With that being the case, there might be a deeper reason for Jesus to choose Psalm 22 as the focal point for his prayer. The Psalm ends with a triumphant chorus of trusting in God’s victorious presence. That even though one may feel a distance or anguish in our relationship with God, there is an overarching level of trust that connects and reminds us of the fact that God is always there. Even when we feel as though that might not be the case, the truth is that God is always there. Jesus, through this painful words on the cross, expresses his trust in the fact that even when God might seem absent he is still right there.

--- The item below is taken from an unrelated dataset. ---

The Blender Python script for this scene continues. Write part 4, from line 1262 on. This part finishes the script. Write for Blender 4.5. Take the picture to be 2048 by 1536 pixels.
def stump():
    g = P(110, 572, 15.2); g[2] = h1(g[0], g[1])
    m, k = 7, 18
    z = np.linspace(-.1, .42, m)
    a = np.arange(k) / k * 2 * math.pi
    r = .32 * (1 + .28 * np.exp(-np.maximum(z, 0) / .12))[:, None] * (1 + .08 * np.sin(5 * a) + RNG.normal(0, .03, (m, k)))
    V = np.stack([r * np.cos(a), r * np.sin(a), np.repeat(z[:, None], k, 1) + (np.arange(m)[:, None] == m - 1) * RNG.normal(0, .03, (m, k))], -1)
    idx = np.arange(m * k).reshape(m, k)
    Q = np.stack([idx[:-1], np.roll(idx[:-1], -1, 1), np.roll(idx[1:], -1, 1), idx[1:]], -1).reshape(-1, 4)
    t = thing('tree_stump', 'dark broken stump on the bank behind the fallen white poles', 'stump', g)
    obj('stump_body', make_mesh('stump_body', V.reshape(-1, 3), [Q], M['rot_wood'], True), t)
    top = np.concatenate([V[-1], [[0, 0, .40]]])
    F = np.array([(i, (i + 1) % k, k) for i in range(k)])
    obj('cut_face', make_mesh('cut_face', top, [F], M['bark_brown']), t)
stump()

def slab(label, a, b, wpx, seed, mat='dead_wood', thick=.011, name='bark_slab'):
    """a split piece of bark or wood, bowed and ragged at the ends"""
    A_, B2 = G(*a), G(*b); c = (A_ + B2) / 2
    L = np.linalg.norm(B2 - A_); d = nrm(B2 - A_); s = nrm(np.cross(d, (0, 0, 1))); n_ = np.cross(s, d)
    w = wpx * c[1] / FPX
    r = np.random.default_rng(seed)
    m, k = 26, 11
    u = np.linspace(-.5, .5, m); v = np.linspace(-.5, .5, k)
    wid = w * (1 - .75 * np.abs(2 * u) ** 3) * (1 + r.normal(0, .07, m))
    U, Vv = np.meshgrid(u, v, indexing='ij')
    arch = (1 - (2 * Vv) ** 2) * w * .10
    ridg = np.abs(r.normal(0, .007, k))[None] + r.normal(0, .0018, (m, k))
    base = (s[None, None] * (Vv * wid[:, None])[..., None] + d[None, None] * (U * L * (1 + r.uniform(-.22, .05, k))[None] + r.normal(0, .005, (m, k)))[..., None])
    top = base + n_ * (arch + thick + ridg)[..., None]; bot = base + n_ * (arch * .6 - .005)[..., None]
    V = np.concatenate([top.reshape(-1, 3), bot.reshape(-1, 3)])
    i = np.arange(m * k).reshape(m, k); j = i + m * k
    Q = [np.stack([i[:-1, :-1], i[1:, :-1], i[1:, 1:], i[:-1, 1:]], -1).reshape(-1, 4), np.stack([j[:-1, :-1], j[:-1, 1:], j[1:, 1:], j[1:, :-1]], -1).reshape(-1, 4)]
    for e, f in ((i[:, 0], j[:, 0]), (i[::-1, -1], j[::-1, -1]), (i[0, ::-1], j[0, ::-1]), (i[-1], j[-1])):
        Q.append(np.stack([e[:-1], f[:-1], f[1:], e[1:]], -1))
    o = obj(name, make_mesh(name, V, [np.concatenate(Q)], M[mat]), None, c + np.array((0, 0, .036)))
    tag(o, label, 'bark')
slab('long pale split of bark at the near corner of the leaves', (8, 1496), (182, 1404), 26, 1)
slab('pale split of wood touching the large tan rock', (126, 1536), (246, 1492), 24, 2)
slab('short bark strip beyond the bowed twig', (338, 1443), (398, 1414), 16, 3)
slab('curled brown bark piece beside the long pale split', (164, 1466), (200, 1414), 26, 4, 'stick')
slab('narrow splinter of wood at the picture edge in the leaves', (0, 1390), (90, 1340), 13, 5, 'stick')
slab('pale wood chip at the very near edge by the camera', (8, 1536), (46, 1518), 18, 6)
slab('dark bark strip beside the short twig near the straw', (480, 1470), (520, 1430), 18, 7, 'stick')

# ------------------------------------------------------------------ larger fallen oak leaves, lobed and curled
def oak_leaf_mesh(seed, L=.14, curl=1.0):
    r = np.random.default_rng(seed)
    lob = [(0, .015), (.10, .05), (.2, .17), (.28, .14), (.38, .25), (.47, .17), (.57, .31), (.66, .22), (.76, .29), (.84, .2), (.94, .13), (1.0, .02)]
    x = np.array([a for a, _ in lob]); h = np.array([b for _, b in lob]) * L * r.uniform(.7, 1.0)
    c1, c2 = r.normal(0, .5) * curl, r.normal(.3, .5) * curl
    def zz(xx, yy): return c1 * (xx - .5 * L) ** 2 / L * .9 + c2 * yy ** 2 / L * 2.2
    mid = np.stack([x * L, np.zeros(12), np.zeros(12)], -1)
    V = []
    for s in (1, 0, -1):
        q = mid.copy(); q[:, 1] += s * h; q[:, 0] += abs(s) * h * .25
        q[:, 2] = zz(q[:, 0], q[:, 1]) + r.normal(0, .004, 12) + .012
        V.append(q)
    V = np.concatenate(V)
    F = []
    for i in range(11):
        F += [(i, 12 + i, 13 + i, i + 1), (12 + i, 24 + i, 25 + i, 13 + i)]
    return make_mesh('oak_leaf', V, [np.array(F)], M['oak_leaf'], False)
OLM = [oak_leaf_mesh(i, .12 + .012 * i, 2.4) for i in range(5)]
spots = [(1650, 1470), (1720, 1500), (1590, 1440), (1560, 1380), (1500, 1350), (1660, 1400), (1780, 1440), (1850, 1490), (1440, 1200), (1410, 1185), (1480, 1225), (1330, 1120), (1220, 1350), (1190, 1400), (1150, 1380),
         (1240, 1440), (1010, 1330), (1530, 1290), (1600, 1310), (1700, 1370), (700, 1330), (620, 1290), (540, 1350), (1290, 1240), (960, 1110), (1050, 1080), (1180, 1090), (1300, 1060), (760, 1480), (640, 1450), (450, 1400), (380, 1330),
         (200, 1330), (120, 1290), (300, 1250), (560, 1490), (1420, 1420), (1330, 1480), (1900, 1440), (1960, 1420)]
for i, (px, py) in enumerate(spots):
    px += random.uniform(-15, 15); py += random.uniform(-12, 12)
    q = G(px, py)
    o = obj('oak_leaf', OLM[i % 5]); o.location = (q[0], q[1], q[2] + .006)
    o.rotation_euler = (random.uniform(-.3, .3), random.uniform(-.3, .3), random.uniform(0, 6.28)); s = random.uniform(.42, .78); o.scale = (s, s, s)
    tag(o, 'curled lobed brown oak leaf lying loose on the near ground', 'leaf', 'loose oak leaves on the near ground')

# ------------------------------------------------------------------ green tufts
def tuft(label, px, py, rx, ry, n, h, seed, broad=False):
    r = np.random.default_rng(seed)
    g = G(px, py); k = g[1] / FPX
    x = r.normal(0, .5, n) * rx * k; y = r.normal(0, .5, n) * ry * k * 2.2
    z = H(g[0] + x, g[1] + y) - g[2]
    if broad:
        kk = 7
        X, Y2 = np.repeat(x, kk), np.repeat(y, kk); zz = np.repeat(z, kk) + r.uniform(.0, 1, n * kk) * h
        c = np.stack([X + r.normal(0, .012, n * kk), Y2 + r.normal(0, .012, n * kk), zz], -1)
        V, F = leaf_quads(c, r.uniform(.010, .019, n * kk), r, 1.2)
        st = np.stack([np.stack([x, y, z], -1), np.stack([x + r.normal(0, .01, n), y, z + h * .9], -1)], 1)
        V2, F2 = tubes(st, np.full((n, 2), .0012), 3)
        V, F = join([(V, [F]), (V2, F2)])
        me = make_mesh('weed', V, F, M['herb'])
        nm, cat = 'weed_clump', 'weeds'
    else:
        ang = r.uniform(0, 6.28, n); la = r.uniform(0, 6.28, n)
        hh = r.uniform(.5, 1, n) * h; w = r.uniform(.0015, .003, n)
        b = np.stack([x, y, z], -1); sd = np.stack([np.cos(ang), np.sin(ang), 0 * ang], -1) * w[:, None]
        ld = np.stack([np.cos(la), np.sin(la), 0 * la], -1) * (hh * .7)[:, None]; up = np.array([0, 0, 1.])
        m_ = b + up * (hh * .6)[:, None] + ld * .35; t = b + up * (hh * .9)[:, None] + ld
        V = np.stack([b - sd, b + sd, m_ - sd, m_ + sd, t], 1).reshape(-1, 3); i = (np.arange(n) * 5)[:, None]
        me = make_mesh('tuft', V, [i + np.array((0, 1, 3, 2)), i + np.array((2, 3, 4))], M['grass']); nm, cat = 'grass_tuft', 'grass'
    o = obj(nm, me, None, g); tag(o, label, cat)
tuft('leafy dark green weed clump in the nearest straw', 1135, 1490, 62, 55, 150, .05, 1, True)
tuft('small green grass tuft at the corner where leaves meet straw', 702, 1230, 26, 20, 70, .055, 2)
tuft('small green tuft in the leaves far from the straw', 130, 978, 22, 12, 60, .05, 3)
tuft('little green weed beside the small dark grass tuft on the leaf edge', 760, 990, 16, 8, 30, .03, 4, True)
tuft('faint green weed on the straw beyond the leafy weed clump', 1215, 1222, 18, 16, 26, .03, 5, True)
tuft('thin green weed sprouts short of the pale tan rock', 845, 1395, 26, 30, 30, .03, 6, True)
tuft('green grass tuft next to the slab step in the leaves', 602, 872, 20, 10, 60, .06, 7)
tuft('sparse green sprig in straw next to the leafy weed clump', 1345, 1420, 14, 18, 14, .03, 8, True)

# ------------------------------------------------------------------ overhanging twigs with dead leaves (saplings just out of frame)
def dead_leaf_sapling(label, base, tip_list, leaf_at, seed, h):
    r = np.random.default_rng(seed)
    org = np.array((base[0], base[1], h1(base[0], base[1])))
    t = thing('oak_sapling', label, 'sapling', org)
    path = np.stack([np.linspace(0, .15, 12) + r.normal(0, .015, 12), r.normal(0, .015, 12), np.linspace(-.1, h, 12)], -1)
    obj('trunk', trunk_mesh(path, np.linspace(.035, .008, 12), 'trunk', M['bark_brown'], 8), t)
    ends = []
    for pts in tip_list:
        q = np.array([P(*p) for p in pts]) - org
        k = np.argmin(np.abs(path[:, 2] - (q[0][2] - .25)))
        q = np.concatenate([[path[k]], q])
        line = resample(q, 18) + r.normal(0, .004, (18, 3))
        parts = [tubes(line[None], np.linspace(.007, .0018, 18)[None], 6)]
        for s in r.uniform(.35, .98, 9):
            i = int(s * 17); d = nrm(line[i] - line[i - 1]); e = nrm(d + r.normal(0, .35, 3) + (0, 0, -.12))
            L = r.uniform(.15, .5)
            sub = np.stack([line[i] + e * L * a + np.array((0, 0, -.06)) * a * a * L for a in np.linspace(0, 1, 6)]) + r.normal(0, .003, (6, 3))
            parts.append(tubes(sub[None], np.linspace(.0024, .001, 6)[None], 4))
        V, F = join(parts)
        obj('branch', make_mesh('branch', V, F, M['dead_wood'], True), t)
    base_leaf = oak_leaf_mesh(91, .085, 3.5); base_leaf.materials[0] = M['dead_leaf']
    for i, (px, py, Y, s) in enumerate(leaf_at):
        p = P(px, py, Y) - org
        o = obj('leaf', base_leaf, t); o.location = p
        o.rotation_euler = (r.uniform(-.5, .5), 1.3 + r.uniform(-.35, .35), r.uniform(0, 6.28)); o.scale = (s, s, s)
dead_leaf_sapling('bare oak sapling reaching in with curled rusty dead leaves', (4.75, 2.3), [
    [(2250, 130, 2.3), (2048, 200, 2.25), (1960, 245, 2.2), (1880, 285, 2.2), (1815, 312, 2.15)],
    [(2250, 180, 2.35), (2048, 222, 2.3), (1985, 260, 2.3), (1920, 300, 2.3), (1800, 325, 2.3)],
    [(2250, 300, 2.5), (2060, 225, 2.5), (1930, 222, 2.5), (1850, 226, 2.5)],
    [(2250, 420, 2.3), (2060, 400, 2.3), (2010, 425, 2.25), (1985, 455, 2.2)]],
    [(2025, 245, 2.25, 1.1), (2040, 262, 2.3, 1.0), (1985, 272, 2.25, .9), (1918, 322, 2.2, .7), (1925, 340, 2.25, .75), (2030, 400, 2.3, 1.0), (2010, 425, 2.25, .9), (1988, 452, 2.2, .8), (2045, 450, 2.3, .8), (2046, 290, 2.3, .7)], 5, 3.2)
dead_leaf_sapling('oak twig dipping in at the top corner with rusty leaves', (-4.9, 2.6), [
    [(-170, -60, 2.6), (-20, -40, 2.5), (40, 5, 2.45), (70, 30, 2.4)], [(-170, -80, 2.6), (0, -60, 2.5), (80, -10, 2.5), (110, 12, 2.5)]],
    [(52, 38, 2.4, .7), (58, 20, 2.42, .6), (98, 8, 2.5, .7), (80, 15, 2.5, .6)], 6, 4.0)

That is a word of hope for us through these words. Even though God may seem absent in our lives, we must never let go of the promise and the truth that God loves us and will never abandon us. Just as God never abandoned Jesus on the cross, so will God never abandon us in our times of struggle, in the times when we do things wrong, or in the moments when we feel that we are not going in the right direction. God’s love is always there.

We may not always sense it. We may not always feel it. We may feel like God has turned his back on us and has walked away. But that is never the case. God is right there with you. No matter what you are facing. No matter what you are dealing with. No matter what struggles or obstacles come your way. God has not let you be on your own. God walks with you and does not abandon you.

As we move into the second half of Lent and move even closer to the celebration of what these words remind us, how will the confidence that God is there with us in the darkest moment of our lives give us a “blessed assurance” that we are never alone? My hope is that the fact that we can give to God our full emotion help us to see God’s love in the darkest moments of our lives?

May we never feel that we are alone. God is there. God has never abandoned us. May we trust in that just as Jesus rested in that promise on the cross.